The IRS and the Treasury Department expect to revise this section
of the regulations to clarify this point. Comments are invited on the
most appropriate way to accomplish this goal consistent with the
principles of the existing regulations and AJCA.
Special Analyses
It has been determined that this Treasury decision is not a
significant regulatory action as defined in Executive Order 12866.
Therefore, a regulatory assessment is not required. It has also been
determined that section 553(b) of the Administrative Procedure Act (5
U.S.C. chapter 5) does not apply to these regulations. The collection
of information referenced in this rule was previously reviewed by the
Office of Management and Budget and approved under control number 1545-
1677. The collection of information referenced in these regulations
also was previously certified not to have a significant economic impact
on a substantial number of small entities. This certification was based
upon the fact that these regulations apply to foreign corporations and
impose only a limited collection of information burden on shareholders
of such corporations, which in some cases may include U. S. small
entities. Therefore, a Regulatory Flexibility Analysis under the
Regulatory Flexibility Act (5 U.S.C. chapter 6) was not required.

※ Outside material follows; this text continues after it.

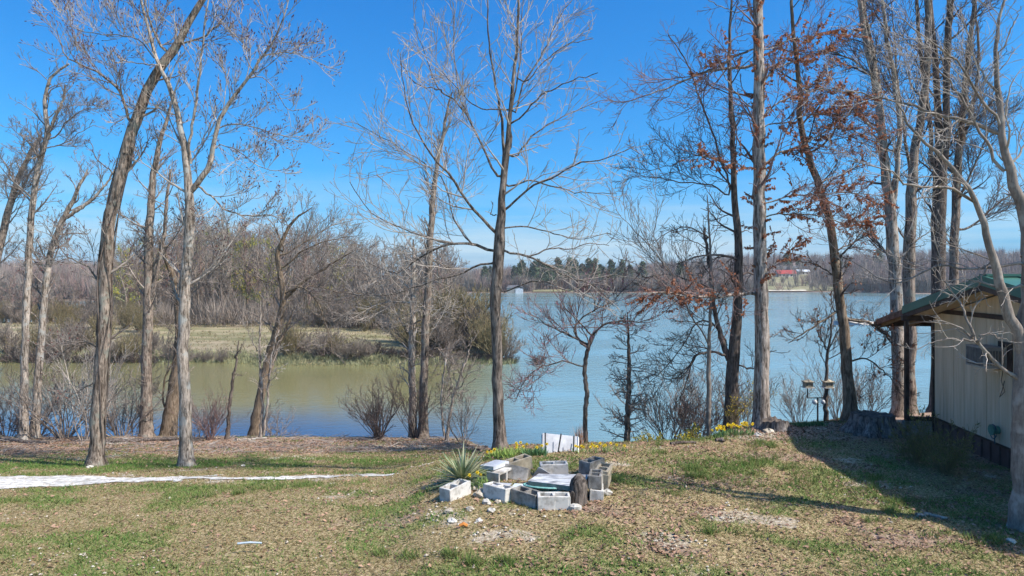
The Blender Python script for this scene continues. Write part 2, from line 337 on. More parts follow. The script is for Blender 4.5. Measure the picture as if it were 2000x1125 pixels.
# ------------------------------------------------------------------ setting: water, near ground, field, far land
def water_mat():
    m, n, l, b = newmat('lake_water', .09, .5); b.inputs['IOR'].default_value = 1.33
    gm = n.new('ShaderNodeNewGeometry'); sp = n.new('ShaderNodeSeparateXYZ'); l.new(gm.outputs['Position'], sp.inputs[0])
    z = n.new('ShaderNodeTexNoise'); z.inputs['Scale'].default_value = .05; z.inputs['Detail'].default_value = 3; l.new(gm.outputs['Position'], z.inputs['Vector'])
    # muddy cove (x < 0, y < 70) against clearer teal lake
    a = n.new('ShaderNodeMath'); a.operation = 'MULTIPLY_ADD'; a.inputs[1].default_value = 12; l.new(z.outputs[0], a.inputs[0]); l.new(sp.outputs[0], a.inputs[2])
    mr = n.new('ShaderNodeMapRange'); mr.interpolation_type = 'SMOOTHSTEP'; mr.inputs['From Min'].default_value = -2; mr.inputs['From Max'].default_value = 9
    l.new(a.outputs[0], mr.inputs[0])
    mr2 = n.new('ShaderNodeMapRange'); mr2.interpolation_type = 'SMOOTHSTEP'; mr2.inputs['From Min'].default_value = 80; mr2.inputs['From Max'].default_value = 150; l.new(sp.outputs[1], mr2.inputs[0])
    mxx = n.new('ShaderNodeMath'); mxx.operation = 'MAXIMUM'; l.new(mr.outputs[0], mxx.inputs[0]); l.new(mr2.outputs[0], mxx.inputs[1])
    cr = n.new('ShaderNodeMix'); cr.data_type = 'RGBA'; cr.inputs['A'].default_value = (.2, .185, .085, 1); cr.inputs['B'].default_value = (.19, .3, .3, 1)
    l.new(mxx.outputs[0], cr.inputs['Factor']); mr3 = n.new('ShaderNodeMapRange'); mr3.interpolation_type = 'SMOOTHSTEP'; mr3.inputs['From Min'].default_value = 52; mr3.inputs['From Max'].default_value = 40; mr3.inputs['To Max'].default_value = .95
    a3 = n.new('ShaderNodeMath'); a3.operation = 'MULTIPLY_ADD'; a3.inputs[1].default_value = 10; l.new(z.outputs[0], a3.inputs[0]); l.new(sp.outputs[1], a3.inputs[2]); l.new(a3.outputs[0], mr3.inputs[0])
    mr4 = n.new('ShaderNodeMapRange'); mr4.inputs['From Min'].default_value = 6; mr4.inputs['From Max'].default_value = -6; l.new(sp.outputs[0], mr4.inputs[0])
    m34 = n.new('ShaderNodeMath'); m34.operation = 'MULTIPLY'; l.new(mr3.outputs[0], m34.inputs[0]); l.new(mr4.outputs[0], m34.inputs[1])
    c3 = n.new('ShaderNodeMix'); c3.data_type = 'RGBA'; c3.inputs['B'].default_value = (.035, .09, .19, 1); l.new(m34.outputs[0], c3.inputs['Factor']); l.new(cr.outputs['Result'], c3.inputs['A']); l.new(c3.outputs['Result'], b.inputs['Base Color'])  # near the left bank, deep sky reflection painted into the base as dark blue
    mp = n.new('ShaderNodeMapping'); mp.inputs['Scale'].default_value = (1, 2.2, 1); l.new(gm.outputs['Position'], mp.inputs[0])
    w1 = n.new('ShaderNodeTexNoise'); w1.inputs['Scale'].default_value = .9; w1.inputs['Detail'].default_value = 6; w1.inputs['Roughness'].default_value = .6; l.new(mp.outputs[0], w1.inputs['Vector'])
    bp = n.new('ShaderNodeBump'); bp.inputs['Distance'].default_value = .22
    wz = n.new('ShaderNodeTexNoise'); wz.inputs['Scale'].default_value = .035; wz.inputs['Detail'].default_value = 4; wm = n.new('ShaderNodeMapping'); wm.inputs['Scale'].default_value = (.5, 1.6, 1); l.new(gm.outputs['Position'], wm.inputs[0]); l.new(wm.outputs[0], wz.inputs['Vector'])
    ws = n.new('ShaderNodeMapRange'); ws.inputs['From Min'].default_value = .4; ws.inputs['From Max'].default_value = .6; ws.inputs['To Min'].default_value = .12; ws.inputs['To Max'].default_value = .6; l.new(wz.outputs[0], ws.inputs[0])
    wk_ = n.new('ShaderNodeMapRange'); wk_.inputs['To Min'].default_value = .35; wk_.inputs['To Max'].default_value = 1; l.new(mxx.outputs[0], wk_.inputs[0]); wq = n.new('ShaderNodeMath'); wq.operation = 'MULTIPLY'; l.new(ws.outputs[0], wq.inputs[0]); l.new(wk_.outputs[0], wq.inputs[1]); l.new(wq.outputs[0], bp.inputs['Strength'])
    l.new(w1.outputs[0], bp.inputs['Height']); l.new(bp.outputs[0], b.inputs['Normal'])
    return m
wv = np.array([[-2000, -50, WATER], [2000, -50, WATER], [2000, 1390, WATER], [-2000, 1390, WATER]], float)
tag(mesh_np('lake_water', wv, np.array([[0, 1, 2, 3]]), water_mat(), smooth=False), kind='structure')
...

Pursuant to section 7805(f) of the Code, the notice of proposed
rulemaking preceding these regulations (REG-208280-86; REG-136311-01;
67 FR 50510) was submitted to the Chief Counsel for Advocacy of the
Small Business Administration for comment on its impact on small
business.
Drafting Information
The principal author of these regulations is Patricia Bray, Office
of Associate Chief Counsel (International), IRS. However, other
personnel from the IRS and Treasury Department participated in their
development.
List of Subjects in 26 CFR Part 1
Income taxes, Reporting and recordkeeping requirements.
Adoption of Amendments to the Regulations
0
Accordingly, 26 CFR part 1 is amended as follows:
PART 1--INCOME TAXES
0
Paragraph 1. The authority citation for part 1 continues to read, in
part, as follows:
Authority: 26 U.S.C. 7805 * * *
0
Par. 2. Section 1.883-5 is revised to read as follows:
Sec. 1.883-5 Effective dates.
(a) General rule. Sections 1.883-1 through 1.883-4 apply to taxable
years of a foreign corporation seeking qualified foreign corporation
status beginning after September 24, 2004.
(b) Election for retroactive application. Taxpayers may elect to
apply Sec. Sec. 1.883-1 through 1.883-4 for any open taxable year of
the foreign corporation beginning after December 31, 1986, except that
the substantiation and reporting requirements of Sec. 1.883-1(c)(3)
(relating to the substantiation and reporting required to be treated as
a qualified foreign corporation) or Sec. Sec. 1.883-2(f), 1.883-3(d)
and 1.883-4(e) (relating to additional information to be included in
the return to demonstrate whether the foreign corporation satisfies the
stock ownership test) will not apply to any year beginning before
September 25, 2004. Such election shall apply to the taxable year of
the election and to all subsequent taxable years beginning before
September 25, 2004.
(c) Transitional information reporting rule. For taxable years of
the foreign corporation beginning after September 24, 2004, and until
such time as the Form 1120-F, ``U.S. Income Tax Return of a Foreign
Corporation,'' or its instructions are revised to provide otherwise,
the information required in Sec. 1.883-1(c)(3) and Sec. 1.883-2(f),
Sec. 1.883-3(d) or Sec. 1.883-4(e), as applicable, must be included
on a wirtten statement attached to the Form 1120-F and file with the
return.
Mark E. Matthews,
Deputy Commissioner for Services and Enforcement.
Approved: June 24, 2005.
Eric Solomon,
Acting Deputy Assistant Secretary of the Treasury (Tax Policy).